L’équivalent d’un stade assiste aux funérailles du défenseur (entre 80 000 et 120 000 personnes selon les sources) dont le président colombien de l’époque, César Gaviria qui mena une lutte intense contre Pablo Escobar. Fin tragique pour ce bel athlète qui devait rejoindre le Milan AC, le grand Milan, celui de Silvio Berlusconi, tout juste vainqueur de la ligue des champions.

L’ultime question que pose l’assassinat d’Andrés, est de savoir si Pablo aurait permis un tel acte de son vivant. Pendant les derniers mois de sa vie, les seuls objectifs de Pablo étaient de prendre des nouvelles de sa femme et de ses enfants et de tenter de repousser sa mort le plus possible. Le foot et les paris sportifs n’étaient plus sa priorité. Mais à l’époque de sa toute puissance, Pablo n’aurait certainement pas donné son aval pour tuer son homonyme. D’une, car Andrés était l’un de ses joueurs de l’Atletico Nacional, et de deux, car il n’était pas assez stupide pour éliminer une personnalité publique.

Au sein du crime organisé, les parrains font office de juge de paix, et à l’inverse des sicarios, ils pensent aux conséquences que pourrait avoir un meurtre sur leur réputation et sur leurs affaires. Mais ce raisonnement n’est qu’une fiction intellectuelle…

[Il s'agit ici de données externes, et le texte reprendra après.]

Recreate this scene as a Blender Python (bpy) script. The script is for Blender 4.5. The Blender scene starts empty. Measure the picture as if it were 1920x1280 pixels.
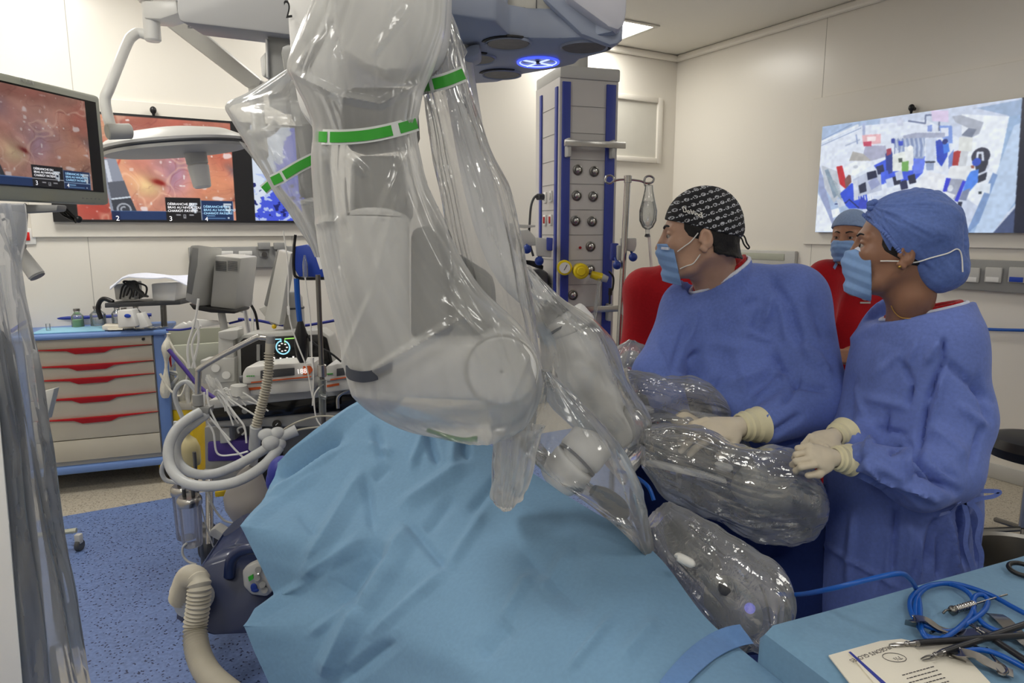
import bpy, bmesh, math, random
import numpy as np
from mathutils import Vector, Matrix
import openvdb as vdb
random.seed(7)
S = bpy.context.scene
COL = S.collection
# ---------------------------------------------------------------- camera
PITCH = math.radians(9.3); CAMH = 1.6; FPX = 1280.0
cam_d = bpy.data.cameras.new('camera'); cam = bpy.data.objects.new('camera', cam_d); COL.objects.link(cam)
cam_d.sensor_width = 36.0; cam_d.lens = 24.0; cam_d.clip_start = 0.02; cam_d.clip_end = 60
cam.location = (0, 0, CAMH); cam.rotation_euler = (math.pi/2 - PITCH, 0, 0)
cam_d.dof.use_dof = False
S.camera = cam
CP, SP = math.cos(PITCH), math.sin(PITCH)
def W(px, py, Y):
    "world point seen at a pixel of the photograph, at horizontal distance Y from the camera"
    x = (px-960)/FPX; u = (640-py)/FPX
    d = Vector((x, CP+u*SP, -SP+u*CP))
    return Vector((0, 0, CAMH)) + d*(Y/d.y)
def Wz(px, py, z):
    x = (px-960)/FPX; u = (640-py)/FPX
    d = Vector((x, CP+u*SP, -SP+u*CP))
    return Vector((0, 0, CAMH)) + d*((z-CAMH)/d.z)
# ---------------------------------------------------------------- world, exposure
S.view_settings.view_transform = 'Standard'; S.view_settings.look = 'None'
S.view_settings.gamma = 1.0; S.view_settings.use_curve_mapping = False
S.view_settings.exposure = 0.0
wd = bpy.data.worlds.new('world'); S.world = wd; wd.use_nodes = True
wd.node_tree.nodes['Background'].inputs[0].default_value = (0.8, 0.85, 1, 1)
wd.node_tree.nodes['Background'].inputs[1].default_value = 0.05
cy = S.cycles
cy.transparent_max_bounces = 32; cy.max_bounces = 10; cy.diffuse_bounces = 4; cy.glossy_bounces = 4
cy.transmission_bounces = 8; cy.sample_clamp_indirect = 3.0; cy.caustics_reflective = False; cy.caustics_refractive = False
# room frame: B along the back wall (to the right and away), R along the right wall (towards the corner)
B = Vector((1.0, 0.573, 0)).normalized(); R = Vector((-0.573, 1.0, 0)).normalized(); Z = Vector((0, 0, 1))
CORNER = Vector((1.60, 6.95, 0)); CEIL = 3.25
def room(b, r, z=0.0):
    "point b metres left of the corner along the back wall and r metres out from it"
    return CORNER - B*b - R*r + Z*z
def frame(o, x, z=Vector((0, 0, 1))):
    "matrix with origin o, local x along x, local z up; local y completes"
    x = x.normalized(); y = z.cross(x).normalized(); z = x.cross(y)
    m = Matrix((x, y, z)).transposed().to_4x4(); m.translation = o
    return m
LIGHTS = [  # ceiling panels: b, r, power; the last is an added, unseen frontal fill
    (1.17, .36, 1.0), (3.4, 0.95, 1.0), (5.2, 0.95, 1.5), (1.0, 4.3, .55), (5.6, 3.4, 1.3), (1.6, 6.6, .6), (5.0, 6.9, 1.3), (3.4, 5.2, .30), (6.1, 5.5, .7)]
LIGHT_STRENGTH = 21.0
# ---------------------------------------------------------------- materials
def lin(c):
    c = [x/255.0 for x in c[:3]]
    return tuple(x/12.92 if x <= .04045 else ((x+.055)/1.055)**2.4 for x in c)+(1.0,)
def nmat(name):
    m = bpy.data.materials.new(name); m.use_nodes = True
    nt = m.node_tree; b = nt.nodes['Principled BSDF']
    return m, nt, b
def noise_bump(nt, b, scale, strength, dist=0.002, detail=3, stretch=None, kind='NOISE'):
    tc = nt.nodes.new('ShaderNodeTexCoord'); mp = nt.nodes.new('ShaderNodeMapping')
    nt.links.new(tc.outputs['Object'], mp.inputs[0])
    if stretch: mp.inputs['Scale'].default_value = stretch
    if kind == 'NOISE':
        t = nt.nodes.new('ShaderNodeTexNoise'); t.inputs['Scale'].default_value = scale; t.inputs['Detail'].default_value = detail
    else:
        t = nt.nodes.new('ShaderNodeTexVoronoi'); t.inputs['Scale'].default_value = scale
    nt.links.new(mp.outputs[0], t.inputs['Vector'])
    bp = nt.nodes.new('ShaderNodeBump'); bp.inputs['Strength'].default_value = strength; bp.inputs['Distance'].default_value = dist
    nt.links.new(t.outputs[0], bp.inputs['Height'])
    return tc, mp, t, bp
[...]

Escobar qui déclarait après le match face aux USA : « C’est le football, la vie continue » avait sous estimé les liens unissant les narcos au foot. A cette époque, le sens de la vie ne relevait pas de la philosophie, dans la ville la plus criminogène au monde. Vivre ou mourir revenait à jouer à pile ou face une fois que l’on eut touché du doigt, même involontairement la mafia. Andrés Escobar avait beau être comparé à un gentleman et gâter les enfants dans le besoin à noël, il appartenait au narcofootball, et même s’il gardait une certaine distance avec les bandits, ses revenus provenaient indirectement du trafic de coke.